The chief justice said: “During the last interviews for the Constitutional Court and while the JSC programme was running, my office got a call from the office of the then minister Pravin Gordhan, seeking an appointment with me. I was a bit surprised. We had never met, except at a briefing by the minister regarding the true status of the fiscus and the need for cost-cutting measures.

“He came, I took a break. I don’t really know what the purpose of the meeting was. I don’t have a clear recollection. I think something about the tax ombudsman. But what stuck in my mind was he asked me a question: ‘How did my friend Dhaya Pillay perform?’

“We had just announced the results, it was public knowledge that you did not make it. This thing has stayed with me. It got renewed as Malema engaged you.

“Why did the minister make an effort to meet me? We are not friends. I don’t know him from anywhere except from television. Why did he make a trip to seek an audience with me to ask me how did ‘my friend’ perform?

“Is it potentially compromising to judicial independence and impartiality for a minister or a senior politician to be keenly interested in the upward mobility, or to look like he or she is interested in the upward mobility of a judge?”

Pillay said she was not aware of the interaction, which the chief justice acknowledged.

“From what you tell me, the decision had already been made,” she said.

“He was not aware,” the chief justice responded.

He agreed that the minister had simply asked how she had done, and did not say “anything like 'you should appoint her'”.

Judge Pillay said it must have come up in casual conversation.

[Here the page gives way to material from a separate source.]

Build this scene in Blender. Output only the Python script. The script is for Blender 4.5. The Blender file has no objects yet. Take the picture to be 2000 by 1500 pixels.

“I am assuming, because I don’t know what he called you about. I know he would not promote me or any of his friends, specifically because of his high profile and that he would be accused of this.

“That is the extent to which I know. I would not rely on him to promote me at all. And our boundaries have been strictly observed. I can only say again, that he asked you in passing relating to other business and he was disclosing to you that he is my friend, which is no secret.”